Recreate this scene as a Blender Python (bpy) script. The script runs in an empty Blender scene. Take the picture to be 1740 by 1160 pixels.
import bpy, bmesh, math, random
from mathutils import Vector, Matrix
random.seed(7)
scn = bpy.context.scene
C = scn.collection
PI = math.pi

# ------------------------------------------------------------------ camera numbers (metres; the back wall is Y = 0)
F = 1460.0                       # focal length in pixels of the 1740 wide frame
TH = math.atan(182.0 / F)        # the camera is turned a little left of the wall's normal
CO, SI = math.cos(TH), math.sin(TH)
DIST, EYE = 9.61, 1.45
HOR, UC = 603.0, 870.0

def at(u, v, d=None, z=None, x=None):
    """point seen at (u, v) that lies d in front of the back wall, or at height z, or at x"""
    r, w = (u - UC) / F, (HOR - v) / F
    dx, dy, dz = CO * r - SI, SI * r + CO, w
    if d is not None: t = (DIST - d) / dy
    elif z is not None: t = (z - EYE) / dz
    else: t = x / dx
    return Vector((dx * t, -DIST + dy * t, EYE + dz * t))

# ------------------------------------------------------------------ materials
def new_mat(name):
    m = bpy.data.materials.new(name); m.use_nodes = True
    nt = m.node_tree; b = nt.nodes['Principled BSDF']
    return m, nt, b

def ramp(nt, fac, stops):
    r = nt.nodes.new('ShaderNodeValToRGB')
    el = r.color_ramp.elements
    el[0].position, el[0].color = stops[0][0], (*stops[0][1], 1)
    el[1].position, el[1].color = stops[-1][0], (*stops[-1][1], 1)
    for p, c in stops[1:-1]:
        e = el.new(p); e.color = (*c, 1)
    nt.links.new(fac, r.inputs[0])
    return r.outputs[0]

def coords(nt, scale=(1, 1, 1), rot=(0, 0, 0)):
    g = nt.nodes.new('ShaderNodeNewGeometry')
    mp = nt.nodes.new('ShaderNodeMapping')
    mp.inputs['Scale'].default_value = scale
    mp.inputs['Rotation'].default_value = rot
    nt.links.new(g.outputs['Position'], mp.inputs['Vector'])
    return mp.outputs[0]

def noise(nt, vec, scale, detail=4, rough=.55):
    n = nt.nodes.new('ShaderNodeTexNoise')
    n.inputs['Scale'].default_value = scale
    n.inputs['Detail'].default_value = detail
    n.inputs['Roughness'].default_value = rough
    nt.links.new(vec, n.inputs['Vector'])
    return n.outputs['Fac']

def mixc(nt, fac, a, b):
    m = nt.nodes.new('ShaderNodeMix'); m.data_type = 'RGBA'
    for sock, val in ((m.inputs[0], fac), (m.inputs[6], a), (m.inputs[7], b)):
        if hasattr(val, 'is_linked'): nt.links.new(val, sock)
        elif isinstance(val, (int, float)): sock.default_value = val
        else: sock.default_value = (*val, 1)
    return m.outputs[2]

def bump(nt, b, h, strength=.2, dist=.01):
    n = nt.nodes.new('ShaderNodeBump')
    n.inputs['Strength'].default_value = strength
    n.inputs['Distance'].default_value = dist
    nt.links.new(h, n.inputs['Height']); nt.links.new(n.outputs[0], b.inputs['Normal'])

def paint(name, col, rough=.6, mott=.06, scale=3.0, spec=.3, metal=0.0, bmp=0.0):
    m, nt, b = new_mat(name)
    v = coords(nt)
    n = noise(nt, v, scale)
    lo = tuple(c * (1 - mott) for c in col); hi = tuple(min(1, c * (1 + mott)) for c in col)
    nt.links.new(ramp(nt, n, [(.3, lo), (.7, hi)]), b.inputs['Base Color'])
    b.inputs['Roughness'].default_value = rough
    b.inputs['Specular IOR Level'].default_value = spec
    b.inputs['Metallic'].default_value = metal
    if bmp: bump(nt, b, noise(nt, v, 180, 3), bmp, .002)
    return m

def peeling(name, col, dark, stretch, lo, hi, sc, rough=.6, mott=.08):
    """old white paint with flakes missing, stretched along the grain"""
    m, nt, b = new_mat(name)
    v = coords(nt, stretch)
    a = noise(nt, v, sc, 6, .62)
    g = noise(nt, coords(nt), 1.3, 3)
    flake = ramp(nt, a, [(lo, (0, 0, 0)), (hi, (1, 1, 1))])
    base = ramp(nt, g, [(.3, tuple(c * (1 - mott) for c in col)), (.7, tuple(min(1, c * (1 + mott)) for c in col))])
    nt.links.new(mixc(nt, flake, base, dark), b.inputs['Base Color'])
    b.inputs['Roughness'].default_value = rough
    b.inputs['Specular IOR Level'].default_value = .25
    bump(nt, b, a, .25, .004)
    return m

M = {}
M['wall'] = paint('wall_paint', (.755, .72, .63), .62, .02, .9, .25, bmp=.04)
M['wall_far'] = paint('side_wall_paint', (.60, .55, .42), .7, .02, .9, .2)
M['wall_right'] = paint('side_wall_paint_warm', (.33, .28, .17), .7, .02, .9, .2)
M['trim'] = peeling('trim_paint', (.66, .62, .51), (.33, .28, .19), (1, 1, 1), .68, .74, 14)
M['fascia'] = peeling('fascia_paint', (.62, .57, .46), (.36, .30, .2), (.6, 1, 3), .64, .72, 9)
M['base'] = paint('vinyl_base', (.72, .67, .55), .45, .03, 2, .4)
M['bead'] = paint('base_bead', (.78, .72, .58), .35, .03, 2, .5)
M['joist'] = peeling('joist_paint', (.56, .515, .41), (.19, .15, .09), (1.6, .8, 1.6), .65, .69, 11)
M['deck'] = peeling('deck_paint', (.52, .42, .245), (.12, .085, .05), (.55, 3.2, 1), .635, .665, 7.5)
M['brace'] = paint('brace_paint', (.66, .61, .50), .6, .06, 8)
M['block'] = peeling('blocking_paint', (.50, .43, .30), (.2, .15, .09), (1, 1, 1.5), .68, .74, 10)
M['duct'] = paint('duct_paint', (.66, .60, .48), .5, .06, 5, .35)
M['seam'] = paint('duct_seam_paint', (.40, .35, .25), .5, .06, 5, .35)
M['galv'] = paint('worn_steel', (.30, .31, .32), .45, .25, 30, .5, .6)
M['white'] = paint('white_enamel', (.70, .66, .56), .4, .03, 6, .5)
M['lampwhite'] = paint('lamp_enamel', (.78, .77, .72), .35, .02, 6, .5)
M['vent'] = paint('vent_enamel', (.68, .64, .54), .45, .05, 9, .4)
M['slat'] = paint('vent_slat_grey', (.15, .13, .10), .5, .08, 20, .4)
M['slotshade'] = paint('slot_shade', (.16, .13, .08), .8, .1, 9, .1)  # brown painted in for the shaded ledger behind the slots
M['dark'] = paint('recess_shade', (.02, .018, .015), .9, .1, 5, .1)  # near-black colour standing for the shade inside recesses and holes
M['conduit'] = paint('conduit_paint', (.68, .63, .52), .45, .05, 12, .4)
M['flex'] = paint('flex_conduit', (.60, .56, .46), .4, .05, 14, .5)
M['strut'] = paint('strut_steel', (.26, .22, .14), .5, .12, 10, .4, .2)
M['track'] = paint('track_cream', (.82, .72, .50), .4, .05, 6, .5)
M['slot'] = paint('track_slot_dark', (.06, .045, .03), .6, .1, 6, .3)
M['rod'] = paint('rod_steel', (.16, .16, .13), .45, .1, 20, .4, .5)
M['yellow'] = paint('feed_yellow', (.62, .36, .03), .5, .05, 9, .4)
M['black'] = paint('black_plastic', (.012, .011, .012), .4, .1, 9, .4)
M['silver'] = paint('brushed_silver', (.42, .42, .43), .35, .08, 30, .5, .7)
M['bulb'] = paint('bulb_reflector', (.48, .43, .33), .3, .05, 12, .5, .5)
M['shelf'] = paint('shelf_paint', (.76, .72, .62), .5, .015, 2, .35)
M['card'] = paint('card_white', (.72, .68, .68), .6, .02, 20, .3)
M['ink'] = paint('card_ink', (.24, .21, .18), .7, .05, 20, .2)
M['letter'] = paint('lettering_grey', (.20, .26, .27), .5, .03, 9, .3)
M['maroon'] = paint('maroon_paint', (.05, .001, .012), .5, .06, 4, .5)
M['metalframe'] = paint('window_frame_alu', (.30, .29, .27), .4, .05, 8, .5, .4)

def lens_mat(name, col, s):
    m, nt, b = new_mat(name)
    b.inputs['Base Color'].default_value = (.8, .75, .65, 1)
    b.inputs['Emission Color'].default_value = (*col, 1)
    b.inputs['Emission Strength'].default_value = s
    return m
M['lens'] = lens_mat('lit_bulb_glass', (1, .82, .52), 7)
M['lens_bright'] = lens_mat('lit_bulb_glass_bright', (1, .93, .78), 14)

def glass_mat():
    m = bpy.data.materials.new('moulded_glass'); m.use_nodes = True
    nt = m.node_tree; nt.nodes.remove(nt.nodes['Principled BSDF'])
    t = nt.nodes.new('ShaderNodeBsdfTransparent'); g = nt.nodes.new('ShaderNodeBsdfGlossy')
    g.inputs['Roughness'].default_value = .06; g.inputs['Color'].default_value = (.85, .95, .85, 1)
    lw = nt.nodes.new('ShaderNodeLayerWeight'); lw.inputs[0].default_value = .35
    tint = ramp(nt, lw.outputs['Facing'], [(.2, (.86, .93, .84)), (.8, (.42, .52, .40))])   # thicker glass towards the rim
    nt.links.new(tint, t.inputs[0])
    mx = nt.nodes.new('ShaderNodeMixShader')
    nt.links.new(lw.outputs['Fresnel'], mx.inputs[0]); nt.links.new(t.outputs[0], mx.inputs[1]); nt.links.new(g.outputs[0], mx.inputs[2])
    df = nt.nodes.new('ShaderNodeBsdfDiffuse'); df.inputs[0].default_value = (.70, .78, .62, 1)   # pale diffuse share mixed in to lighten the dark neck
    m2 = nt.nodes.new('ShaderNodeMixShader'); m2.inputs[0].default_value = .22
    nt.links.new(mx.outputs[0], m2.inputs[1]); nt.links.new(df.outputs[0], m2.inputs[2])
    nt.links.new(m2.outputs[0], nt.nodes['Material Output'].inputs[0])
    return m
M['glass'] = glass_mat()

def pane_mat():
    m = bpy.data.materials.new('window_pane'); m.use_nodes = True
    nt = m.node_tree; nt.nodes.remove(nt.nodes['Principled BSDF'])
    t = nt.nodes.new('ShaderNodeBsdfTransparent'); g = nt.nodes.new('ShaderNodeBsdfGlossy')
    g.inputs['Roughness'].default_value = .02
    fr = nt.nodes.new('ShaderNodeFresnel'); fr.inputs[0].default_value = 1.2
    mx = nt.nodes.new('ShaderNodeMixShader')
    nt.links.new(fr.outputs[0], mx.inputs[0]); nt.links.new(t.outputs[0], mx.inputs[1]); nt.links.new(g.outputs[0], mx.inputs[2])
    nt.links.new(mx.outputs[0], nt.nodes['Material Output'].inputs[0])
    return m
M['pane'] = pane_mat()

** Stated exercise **
Set down verbatim only the lines between the start of the data above and the line with "HOR, UC = 603.0, 870.0", both boundaries included.

** Reply **
Recreate this scene as a Blender Python (bpy) script. The script runs in an empty Blender scene. Take the picture to be 1740 by 1160 pixels.
import bpy, bmesh, math, random
from mathutils import Vector, Matrix
random.seed(7)
scn = bpy.context.scene
C = scn.collection
PI = math.pi

# ------------------------------------------------------------------ camera numbers (metres; the back wall is Y = 0)
F = 1460.0                       # focal length in pixels of the 1740 wide frame
TH = math.atan(182.0 / F)        # the camera is turned a little left of the wall's normal
CO, SI = math.cos(TH), math.sin(TH)
DIST, EYE = 9.61, 1.45
HOR, UC = 603.0, 870.0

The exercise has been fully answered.